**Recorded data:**
============================================================
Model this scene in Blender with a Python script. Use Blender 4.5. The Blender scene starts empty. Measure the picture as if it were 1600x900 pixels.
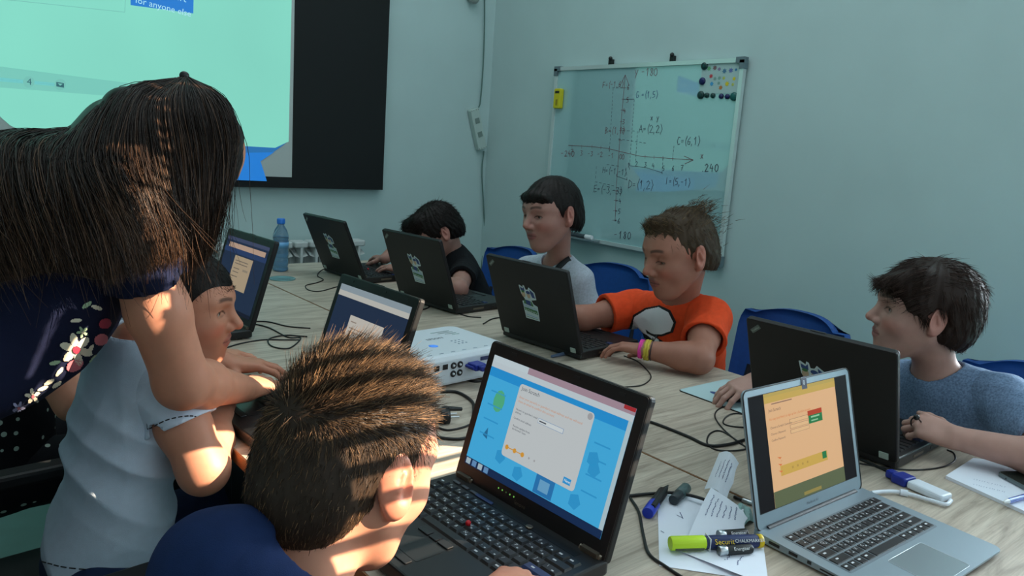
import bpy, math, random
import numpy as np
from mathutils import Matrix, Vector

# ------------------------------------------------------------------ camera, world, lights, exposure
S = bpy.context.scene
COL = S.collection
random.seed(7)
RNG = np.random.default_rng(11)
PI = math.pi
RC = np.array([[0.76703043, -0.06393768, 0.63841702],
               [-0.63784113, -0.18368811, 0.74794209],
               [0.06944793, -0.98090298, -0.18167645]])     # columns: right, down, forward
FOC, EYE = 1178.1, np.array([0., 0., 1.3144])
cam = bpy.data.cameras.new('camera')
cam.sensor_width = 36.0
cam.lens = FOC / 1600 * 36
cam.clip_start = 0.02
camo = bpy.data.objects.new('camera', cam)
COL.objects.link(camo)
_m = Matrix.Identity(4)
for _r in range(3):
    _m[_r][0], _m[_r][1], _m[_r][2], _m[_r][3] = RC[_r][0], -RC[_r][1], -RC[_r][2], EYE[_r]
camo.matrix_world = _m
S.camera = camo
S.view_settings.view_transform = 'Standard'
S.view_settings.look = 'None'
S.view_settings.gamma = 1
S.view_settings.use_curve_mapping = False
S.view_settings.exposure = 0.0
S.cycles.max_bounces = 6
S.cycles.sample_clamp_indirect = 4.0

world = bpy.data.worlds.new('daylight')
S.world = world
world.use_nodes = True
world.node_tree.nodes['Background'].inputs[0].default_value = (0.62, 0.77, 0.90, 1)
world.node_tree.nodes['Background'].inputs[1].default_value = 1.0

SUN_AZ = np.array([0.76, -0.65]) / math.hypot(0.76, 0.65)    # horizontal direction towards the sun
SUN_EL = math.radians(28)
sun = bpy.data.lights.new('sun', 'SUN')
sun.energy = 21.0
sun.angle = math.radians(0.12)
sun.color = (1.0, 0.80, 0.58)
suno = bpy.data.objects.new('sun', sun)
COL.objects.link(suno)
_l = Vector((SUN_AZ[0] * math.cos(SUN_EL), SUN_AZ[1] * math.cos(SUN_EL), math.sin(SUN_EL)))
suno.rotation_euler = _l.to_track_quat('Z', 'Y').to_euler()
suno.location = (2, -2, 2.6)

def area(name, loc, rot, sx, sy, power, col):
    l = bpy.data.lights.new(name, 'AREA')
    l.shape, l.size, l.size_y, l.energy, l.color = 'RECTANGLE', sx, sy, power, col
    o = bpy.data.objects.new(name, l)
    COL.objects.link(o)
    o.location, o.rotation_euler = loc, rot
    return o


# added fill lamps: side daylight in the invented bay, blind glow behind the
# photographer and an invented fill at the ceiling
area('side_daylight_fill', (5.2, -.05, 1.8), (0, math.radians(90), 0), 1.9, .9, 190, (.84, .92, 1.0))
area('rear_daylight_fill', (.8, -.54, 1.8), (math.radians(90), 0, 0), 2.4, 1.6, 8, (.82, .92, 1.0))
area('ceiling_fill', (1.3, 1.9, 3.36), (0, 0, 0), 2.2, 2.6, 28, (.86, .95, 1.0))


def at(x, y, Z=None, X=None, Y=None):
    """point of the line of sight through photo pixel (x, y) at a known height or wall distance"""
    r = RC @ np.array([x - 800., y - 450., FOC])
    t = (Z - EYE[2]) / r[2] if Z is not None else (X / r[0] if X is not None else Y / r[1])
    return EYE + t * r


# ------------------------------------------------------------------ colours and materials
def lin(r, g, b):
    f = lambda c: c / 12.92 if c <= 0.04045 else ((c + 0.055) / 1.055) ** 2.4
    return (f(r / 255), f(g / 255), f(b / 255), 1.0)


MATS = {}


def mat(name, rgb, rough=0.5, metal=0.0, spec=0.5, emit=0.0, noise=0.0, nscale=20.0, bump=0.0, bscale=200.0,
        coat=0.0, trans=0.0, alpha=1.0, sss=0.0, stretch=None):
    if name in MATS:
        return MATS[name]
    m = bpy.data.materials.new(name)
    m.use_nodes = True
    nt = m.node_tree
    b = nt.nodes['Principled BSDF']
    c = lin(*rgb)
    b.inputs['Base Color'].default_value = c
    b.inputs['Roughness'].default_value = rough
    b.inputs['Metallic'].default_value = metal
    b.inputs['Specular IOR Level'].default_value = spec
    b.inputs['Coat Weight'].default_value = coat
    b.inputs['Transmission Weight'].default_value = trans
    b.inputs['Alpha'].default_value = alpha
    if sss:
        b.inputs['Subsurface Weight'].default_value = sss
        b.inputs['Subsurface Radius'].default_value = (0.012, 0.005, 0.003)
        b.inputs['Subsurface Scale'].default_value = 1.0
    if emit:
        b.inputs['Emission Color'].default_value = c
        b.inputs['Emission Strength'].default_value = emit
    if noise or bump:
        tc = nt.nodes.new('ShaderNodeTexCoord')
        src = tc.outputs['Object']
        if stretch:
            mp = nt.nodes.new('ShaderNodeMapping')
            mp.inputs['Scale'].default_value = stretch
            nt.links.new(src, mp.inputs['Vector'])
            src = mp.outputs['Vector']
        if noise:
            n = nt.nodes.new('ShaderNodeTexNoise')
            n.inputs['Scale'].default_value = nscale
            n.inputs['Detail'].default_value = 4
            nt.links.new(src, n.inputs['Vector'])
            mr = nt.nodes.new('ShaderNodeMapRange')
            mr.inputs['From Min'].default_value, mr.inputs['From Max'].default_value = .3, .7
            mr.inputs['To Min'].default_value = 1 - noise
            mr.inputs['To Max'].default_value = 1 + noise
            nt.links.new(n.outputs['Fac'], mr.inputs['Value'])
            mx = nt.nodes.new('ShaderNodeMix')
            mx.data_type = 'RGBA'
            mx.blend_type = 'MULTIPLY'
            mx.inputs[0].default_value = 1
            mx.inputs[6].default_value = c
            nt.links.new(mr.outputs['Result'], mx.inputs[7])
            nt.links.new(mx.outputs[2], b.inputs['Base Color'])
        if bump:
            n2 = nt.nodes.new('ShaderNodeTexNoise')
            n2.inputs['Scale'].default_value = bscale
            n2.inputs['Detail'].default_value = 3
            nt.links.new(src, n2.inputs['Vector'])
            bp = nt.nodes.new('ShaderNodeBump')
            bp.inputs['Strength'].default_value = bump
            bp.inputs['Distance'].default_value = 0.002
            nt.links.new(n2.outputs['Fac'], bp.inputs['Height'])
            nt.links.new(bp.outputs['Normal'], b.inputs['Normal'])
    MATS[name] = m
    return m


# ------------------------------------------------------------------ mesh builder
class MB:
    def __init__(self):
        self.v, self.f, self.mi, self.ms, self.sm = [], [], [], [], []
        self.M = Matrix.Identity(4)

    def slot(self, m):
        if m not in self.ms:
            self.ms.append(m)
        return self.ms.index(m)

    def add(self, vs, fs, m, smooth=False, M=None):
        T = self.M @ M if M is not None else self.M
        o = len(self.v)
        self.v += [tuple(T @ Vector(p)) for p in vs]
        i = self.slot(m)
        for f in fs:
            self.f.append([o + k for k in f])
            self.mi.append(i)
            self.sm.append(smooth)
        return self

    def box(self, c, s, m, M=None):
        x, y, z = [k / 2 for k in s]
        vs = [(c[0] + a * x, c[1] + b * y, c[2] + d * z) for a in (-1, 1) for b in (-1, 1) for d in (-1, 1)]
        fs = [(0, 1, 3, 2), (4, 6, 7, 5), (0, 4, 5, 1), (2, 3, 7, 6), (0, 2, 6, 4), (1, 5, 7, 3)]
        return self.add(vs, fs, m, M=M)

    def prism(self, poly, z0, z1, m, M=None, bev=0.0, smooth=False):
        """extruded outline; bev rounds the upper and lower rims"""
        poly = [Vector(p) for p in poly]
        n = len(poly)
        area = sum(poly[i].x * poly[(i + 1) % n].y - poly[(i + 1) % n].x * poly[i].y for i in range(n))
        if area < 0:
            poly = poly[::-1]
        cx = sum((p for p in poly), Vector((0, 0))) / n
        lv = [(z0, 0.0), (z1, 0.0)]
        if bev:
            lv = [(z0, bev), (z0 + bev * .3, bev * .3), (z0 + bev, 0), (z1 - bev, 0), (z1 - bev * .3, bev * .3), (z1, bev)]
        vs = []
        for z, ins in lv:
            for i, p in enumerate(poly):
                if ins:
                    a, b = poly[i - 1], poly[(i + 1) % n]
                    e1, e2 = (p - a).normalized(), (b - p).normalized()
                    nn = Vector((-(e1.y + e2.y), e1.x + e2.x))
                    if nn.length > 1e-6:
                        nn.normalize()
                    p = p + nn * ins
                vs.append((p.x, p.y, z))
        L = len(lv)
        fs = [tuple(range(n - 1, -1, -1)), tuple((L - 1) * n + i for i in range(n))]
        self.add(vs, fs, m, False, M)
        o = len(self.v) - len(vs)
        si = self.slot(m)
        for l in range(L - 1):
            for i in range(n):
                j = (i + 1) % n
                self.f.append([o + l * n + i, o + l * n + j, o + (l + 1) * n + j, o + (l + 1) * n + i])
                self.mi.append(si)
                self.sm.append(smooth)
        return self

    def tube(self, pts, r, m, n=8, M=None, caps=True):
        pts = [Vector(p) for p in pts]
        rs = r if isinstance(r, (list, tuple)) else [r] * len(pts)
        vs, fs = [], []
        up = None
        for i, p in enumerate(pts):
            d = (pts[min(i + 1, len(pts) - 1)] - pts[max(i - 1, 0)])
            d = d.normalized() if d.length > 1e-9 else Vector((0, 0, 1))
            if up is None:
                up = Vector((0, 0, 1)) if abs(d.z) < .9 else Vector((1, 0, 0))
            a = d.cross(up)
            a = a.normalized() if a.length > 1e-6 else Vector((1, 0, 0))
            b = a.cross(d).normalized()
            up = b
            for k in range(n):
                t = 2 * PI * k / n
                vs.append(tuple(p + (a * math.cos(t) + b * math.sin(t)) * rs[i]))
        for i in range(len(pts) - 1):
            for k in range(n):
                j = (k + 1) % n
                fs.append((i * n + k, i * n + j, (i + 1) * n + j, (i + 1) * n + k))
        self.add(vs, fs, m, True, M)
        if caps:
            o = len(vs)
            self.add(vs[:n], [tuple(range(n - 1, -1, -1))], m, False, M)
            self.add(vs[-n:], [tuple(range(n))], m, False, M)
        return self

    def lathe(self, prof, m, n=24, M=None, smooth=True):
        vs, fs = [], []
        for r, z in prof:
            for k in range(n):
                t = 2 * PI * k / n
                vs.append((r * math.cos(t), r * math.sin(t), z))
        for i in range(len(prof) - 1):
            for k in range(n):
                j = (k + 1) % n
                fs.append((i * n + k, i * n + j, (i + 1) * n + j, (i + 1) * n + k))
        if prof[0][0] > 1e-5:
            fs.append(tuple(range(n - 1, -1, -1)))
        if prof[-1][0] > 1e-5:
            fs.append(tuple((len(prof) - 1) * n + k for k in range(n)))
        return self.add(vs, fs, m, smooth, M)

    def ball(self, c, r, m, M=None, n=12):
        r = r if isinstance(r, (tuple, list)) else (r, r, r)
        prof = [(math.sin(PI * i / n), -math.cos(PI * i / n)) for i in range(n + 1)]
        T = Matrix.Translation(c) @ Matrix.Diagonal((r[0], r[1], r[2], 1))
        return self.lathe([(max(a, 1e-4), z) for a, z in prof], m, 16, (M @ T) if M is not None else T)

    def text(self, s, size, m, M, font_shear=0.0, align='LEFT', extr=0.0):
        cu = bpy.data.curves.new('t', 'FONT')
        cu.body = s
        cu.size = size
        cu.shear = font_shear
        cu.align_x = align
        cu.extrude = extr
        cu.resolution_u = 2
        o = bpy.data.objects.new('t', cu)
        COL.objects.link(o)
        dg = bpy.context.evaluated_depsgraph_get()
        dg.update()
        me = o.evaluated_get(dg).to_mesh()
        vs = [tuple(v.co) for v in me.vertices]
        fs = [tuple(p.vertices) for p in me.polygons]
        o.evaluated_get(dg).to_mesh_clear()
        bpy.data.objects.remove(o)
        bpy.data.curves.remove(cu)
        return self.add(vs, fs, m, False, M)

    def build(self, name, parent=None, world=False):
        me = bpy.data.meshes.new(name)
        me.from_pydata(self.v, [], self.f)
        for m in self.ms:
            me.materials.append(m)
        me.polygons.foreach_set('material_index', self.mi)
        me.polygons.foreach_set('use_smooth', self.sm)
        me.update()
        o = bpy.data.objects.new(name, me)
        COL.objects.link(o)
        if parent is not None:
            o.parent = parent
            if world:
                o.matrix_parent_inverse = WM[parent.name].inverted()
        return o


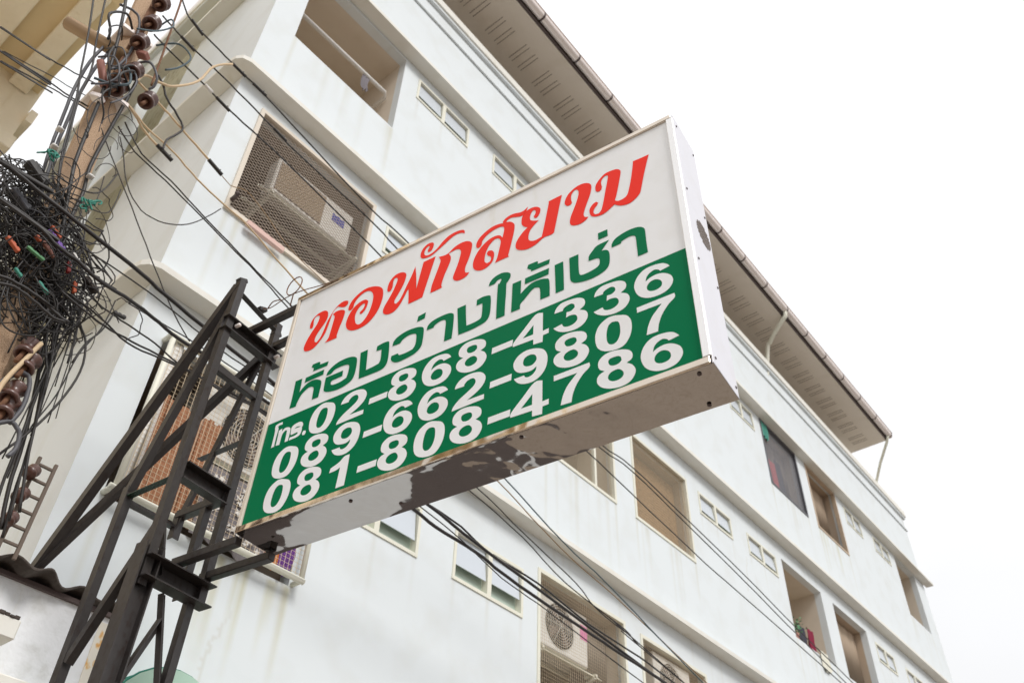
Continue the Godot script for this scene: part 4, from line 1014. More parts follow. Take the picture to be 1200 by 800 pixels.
============================================================
**AIM OF THE TASK:** Skip the pictures and restate exactly the lines from the beginning of the listing to the line with "from mathutils import Matrix, Vector", that line included.

**EXERCISE RESULT:**
Model this scene in Blender with a Python script. Use Blender 4.5. The Blender scene starts empty. Measure the picture as if it were 1600x900 pixels.
import bpy, math, random
import numpy as np
from mathutils import Matrix, Vector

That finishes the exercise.